__WHAT YOU HAVE TO DO__:
List each line holding the string "script".

# START OF DATA FOR THE TASK

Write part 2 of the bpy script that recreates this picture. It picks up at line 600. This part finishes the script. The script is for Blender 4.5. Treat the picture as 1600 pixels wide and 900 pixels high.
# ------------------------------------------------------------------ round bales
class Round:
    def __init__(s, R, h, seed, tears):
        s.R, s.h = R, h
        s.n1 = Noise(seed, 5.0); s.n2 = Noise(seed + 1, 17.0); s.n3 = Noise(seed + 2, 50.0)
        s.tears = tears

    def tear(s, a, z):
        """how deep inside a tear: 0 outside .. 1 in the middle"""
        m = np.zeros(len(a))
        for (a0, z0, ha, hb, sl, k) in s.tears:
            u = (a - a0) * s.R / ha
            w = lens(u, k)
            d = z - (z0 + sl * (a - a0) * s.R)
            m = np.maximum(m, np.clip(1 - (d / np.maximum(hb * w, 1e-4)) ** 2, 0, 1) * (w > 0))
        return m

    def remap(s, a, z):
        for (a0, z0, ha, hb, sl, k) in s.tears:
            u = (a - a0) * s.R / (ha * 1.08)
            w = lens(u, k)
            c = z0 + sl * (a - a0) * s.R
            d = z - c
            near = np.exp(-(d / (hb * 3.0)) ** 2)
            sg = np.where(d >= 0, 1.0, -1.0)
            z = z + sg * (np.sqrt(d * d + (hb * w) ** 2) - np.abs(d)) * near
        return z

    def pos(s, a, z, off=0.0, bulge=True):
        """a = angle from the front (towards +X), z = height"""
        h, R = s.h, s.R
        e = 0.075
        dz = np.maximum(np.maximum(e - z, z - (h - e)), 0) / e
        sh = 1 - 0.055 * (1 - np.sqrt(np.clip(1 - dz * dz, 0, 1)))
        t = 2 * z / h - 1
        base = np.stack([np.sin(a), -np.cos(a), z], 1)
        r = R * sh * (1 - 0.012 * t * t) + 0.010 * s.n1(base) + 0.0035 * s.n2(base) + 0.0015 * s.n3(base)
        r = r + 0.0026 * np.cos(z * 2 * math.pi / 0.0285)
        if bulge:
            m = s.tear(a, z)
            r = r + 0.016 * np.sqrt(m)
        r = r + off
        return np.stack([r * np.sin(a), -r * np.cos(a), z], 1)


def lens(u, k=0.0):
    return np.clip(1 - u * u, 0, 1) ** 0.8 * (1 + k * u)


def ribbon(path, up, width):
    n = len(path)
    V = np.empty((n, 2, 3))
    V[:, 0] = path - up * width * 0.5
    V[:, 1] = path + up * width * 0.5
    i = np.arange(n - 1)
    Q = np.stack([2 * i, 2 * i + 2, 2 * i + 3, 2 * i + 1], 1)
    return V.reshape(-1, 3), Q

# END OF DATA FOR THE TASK
# START OF DATA FOR THE TASK

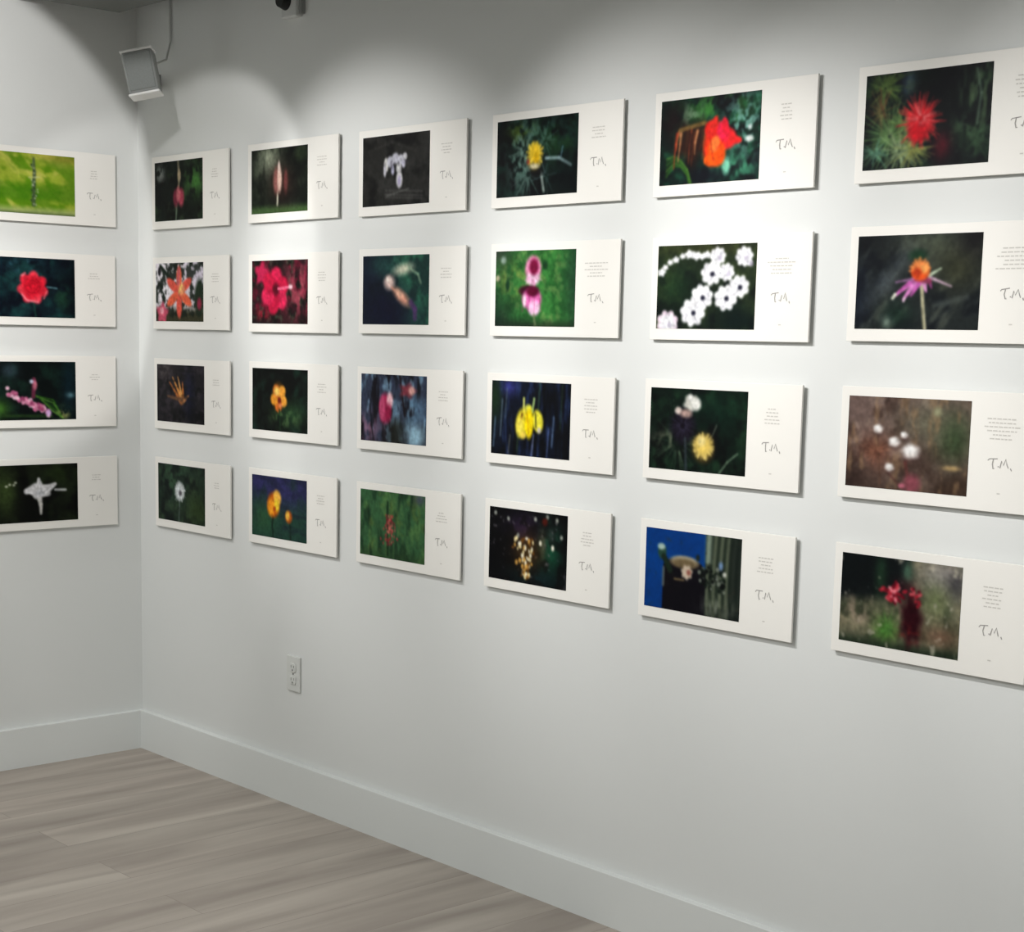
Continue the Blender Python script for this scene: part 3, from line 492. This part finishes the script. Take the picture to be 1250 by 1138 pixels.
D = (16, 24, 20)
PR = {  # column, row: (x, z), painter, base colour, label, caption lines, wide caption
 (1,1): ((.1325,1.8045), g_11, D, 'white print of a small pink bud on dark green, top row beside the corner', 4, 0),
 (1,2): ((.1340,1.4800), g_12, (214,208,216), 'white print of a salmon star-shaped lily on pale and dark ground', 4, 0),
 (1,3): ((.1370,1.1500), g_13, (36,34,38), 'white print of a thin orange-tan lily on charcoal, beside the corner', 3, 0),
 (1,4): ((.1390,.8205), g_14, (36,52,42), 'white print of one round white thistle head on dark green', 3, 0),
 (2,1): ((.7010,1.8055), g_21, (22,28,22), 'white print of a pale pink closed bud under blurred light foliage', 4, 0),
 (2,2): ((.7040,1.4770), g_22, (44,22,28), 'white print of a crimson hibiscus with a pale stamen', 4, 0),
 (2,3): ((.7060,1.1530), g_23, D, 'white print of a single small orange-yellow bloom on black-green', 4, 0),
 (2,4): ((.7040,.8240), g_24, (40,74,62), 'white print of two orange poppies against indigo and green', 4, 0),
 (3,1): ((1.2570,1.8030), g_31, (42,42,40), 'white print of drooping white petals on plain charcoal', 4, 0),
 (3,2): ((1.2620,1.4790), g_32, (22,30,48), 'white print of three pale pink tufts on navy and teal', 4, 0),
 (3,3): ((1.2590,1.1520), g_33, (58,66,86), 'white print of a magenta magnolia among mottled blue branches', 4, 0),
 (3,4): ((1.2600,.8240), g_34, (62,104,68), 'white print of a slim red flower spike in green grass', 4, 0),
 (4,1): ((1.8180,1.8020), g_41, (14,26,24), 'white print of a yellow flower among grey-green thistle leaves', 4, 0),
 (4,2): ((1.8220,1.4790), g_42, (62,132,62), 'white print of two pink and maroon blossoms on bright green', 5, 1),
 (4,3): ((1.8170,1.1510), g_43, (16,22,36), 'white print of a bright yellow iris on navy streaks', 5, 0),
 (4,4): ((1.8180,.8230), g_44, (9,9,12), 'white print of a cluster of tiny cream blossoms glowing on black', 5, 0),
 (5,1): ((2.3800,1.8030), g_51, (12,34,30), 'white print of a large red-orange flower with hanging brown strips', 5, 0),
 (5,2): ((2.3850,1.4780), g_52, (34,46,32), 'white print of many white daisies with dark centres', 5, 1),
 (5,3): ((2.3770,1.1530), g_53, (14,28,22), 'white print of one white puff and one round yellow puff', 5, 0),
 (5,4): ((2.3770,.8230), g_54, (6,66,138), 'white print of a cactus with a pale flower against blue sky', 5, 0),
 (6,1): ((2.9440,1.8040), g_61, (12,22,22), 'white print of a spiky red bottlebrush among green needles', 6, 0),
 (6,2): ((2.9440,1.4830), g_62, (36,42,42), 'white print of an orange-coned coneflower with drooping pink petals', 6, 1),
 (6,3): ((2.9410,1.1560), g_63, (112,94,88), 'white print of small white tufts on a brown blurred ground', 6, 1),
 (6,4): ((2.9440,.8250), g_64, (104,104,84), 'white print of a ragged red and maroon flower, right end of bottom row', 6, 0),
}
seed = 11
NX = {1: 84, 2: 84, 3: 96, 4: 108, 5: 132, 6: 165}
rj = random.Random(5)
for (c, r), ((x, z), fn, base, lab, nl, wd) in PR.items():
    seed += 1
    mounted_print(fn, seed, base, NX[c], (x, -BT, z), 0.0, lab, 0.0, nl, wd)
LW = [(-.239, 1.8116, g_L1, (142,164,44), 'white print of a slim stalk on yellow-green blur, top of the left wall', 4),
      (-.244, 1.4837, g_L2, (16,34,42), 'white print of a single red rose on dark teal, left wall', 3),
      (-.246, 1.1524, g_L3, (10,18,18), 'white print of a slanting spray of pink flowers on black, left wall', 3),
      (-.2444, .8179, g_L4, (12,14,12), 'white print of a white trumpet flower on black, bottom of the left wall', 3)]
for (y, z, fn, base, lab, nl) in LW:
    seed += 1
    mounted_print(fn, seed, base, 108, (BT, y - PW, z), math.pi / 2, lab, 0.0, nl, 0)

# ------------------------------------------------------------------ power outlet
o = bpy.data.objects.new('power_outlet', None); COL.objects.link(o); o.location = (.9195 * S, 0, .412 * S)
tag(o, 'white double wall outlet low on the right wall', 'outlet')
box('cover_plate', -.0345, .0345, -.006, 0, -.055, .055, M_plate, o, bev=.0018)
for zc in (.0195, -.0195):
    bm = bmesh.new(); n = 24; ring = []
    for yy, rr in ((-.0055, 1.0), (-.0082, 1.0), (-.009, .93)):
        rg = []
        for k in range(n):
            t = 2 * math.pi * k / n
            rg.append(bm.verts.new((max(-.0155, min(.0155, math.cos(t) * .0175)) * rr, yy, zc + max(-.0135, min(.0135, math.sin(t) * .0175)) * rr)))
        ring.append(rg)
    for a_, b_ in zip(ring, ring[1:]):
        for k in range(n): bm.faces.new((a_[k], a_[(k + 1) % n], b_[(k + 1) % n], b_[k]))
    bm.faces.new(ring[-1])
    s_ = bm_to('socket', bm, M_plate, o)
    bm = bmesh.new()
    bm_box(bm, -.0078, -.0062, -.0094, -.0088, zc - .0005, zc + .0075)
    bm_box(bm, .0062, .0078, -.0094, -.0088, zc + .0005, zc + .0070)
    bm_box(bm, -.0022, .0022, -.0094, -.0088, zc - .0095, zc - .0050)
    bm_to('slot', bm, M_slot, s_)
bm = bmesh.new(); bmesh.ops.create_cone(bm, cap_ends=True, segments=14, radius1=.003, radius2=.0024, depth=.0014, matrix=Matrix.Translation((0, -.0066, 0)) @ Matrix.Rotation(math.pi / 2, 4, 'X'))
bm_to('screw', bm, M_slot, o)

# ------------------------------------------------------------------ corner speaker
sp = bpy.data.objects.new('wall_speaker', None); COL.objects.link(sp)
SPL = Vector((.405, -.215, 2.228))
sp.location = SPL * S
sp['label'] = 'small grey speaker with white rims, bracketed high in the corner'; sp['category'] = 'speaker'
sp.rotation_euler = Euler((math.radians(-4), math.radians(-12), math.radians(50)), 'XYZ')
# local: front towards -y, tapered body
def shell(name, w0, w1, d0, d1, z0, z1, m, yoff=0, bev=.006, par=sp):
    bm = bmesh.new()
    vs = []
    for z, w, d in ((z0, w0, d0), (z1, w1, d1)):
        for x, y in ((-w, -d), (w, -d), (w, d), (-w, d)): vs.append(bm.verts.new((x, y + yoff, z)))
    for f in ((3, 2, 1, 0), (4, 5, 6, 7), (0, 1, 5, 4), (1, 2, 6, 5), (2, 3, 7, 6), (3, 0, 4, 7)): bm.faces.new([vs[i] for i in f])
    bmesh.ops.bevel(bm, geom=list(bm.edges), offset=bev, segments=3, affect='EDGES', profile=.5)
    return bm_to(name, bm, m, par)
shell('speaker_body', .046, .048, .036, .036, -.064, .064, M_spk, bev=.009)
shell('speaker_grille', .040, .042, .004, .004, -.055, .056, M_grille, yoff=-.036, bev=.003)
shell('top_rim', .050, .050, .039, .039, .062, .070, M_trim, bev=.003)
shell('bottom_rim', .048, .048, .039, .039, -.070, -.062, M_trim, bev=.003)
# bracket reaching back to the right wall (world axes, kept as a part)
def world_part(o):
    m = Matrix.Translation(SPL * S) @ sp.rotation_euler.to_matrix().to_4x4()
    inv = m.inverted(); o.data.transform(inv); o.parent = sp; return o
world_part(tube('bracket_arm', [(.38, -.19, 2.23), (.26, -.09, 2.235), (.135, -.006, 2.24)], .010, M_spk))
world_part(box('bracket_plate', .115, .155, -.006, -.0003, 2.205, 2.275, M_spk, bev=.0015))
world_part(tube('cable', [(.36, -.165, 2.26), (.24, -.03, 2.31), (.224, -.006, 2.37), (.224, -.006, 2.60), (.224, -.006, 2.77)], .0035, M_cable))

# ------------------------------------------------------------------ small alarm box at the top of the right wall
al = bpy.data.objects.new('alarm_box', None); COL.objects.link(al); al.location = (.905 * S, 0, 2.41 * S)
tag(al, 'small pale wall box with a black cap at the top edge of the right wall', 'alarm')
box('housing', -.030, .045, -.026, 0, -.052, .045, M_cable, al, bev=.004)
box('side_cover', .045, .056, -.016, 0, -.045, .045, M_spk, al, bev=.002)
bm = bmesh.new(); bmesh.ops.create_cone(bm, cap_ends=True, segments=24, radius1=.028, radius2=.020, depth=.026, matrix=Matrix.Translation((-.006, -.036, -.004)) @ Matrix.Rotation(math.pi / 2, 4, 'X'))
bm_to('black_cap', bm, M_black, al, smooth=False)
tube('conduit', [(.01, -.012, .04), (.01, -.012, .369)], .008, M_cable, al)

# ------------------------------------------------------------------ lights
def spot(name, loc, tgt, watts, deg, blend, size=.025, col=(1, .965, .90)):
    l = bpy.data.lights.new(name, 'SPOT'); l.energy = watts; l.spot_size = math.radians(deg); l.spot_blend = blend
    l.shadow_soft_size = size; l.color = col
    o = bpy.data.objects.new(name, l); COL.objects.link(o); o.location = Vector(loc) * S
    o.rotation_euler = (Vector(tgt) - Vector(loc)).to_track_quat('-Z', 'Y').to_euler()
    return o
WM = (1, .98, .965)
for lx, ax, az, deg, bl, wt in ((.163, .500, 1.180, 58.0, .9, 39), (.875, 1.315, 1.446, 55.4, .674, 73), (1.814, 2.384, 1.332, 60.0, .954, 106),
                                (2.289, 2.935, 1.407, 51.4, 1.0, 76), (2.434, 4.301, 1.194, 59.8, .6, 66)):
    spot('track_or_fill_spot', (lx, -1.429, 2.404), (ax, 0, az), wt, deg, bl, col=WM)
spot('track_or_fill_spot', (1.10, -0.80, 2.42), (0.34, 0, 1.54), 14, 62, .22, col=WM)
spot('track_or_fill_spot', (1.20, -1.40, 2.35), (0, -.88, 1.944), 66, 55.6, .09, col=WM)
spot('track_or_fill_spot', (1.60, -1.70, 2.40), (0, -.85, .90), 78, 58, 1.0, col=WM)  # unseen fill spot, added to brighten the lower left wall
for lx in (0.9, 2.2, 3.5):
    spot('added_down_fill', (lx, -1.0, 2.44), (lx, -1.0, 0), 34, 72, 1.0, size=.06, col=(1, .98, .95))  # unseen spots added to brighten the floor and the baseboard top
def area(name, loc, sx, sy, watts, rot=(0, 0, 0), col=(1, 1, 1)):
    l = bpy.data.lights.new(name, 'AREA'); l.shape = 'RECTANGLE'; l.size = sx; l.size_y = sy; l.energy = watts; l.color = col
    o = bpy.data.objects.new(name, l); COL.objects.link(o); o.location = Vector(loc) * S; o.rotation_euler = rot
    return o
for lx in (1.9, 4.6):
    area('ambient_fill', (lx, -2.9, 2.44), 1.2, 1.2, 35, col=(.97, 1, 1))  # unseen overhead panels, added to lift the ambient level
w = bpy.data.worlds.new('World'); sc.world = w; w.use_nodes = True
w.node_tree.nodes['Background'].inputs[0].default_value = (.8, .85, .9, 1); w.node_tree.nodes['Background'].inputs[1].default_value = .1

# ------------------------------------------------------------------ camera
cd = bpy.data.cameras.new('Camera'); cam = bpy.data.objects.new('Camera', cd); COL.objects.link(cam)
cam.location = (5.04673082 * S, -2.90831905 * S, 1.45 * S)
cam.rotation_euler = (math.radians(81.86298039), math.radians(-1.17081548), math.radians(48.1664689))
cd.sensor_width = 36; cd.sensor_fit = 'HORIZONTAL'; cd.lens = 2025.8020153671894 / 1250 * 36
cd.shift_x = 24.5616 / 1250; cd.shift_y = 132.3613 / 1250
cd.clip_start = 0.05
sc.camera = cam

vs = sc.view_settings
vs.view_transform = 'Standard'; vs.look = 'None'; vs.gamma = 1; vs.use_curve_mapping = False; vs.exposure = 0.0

# END OF DATA FOR THE TASK

__SOLUTION__:
Write part 2 of the bpy script that recreates this picture. It picks up at line 600. This part finishes the script. The script is for Blender 4.5. Treat the picture as 1600 pixels wide and 900 pixels high.
Continue the Blender Python script for this scene: part 3, from line 492. This part finishes the script. Take the picture to be 1250 by 1138 pixels.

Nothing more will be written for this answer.